Ao lado de Julianne, um ator como John Turturro se prova necessário hoje. O personagem é o que Turturro deseja que ele seja: sedutor e bonito a primeira vista, atrativos não necessariamente inerentes ao ator, e que vai perdendo todos os dados que montam essa alegoria conforme o roteiro revela sua verdadeira face, mais comum e até entristecida. Através do longa, percebemos o quanto Turturro faz falta e como sua presença foi relegada a um plano óbvio e estereotipado, que aqui cai por terra quando o ator cria unidade entre dois opostos de representação sem perder a essência da mesma. Todo o elenco repleto de rostos conhecidos (Michael Cera, Rita Wilson, Chris Mulkey, Sean Astin) tem suas funções muito bem defendidas e compõem o mosaico por onde Gloria passeia recheando de credibilidade a narrativa, dando suporte à sólida base construída por Julianne.

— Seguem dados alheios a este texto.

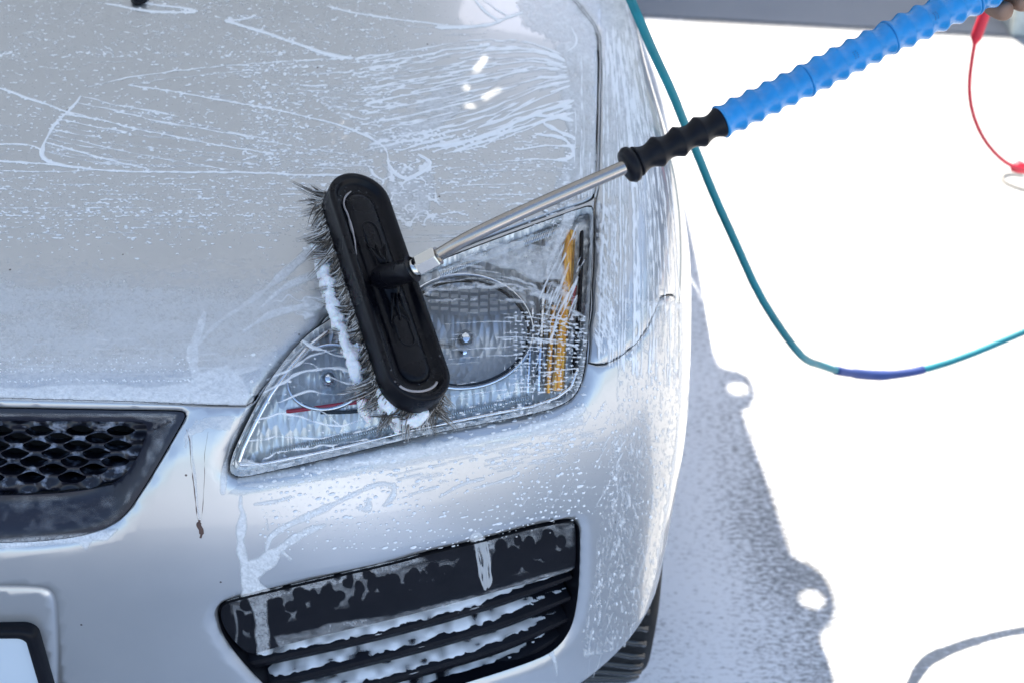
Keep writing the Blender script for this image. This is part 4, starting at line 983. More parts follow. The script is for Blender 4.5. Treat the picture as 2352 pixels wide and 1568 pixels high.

Ao concentrar seus esforços em recortar do banal sua elegância, sua vivacidade, e entregar essa investigação sobre emancipação emocional, Lelio reafirma não apenas os valores já apresentados anteriormente, mas a coragem de respingar na América individualista as apregoadas consequências desse individualismo tão positivado. Com uma espinha dorsal segurada tão fortemente por Julianne Moore, em performance admirável em seus extremos de luminosidade e opacidade, o diretor não termina por justificar a contento a base dessa refilmagem, a não ser pela eterna e propalada preguiça americana. Mas como os alicerces do que vem construindo em cinema até agora são a busca pela liberdade e pelo respeito, como esses valores deveriam ser perseguidos por qualquer outra obra independente de seus temas, o ato de reassistir os percalços de Gloria Bell é como reencontrar uma querida amiga, que se mudou para o alto do mapa mas continua sendo uma figura identificável demais a aportar nas telas, como tantas outras Glorias que conhecemos.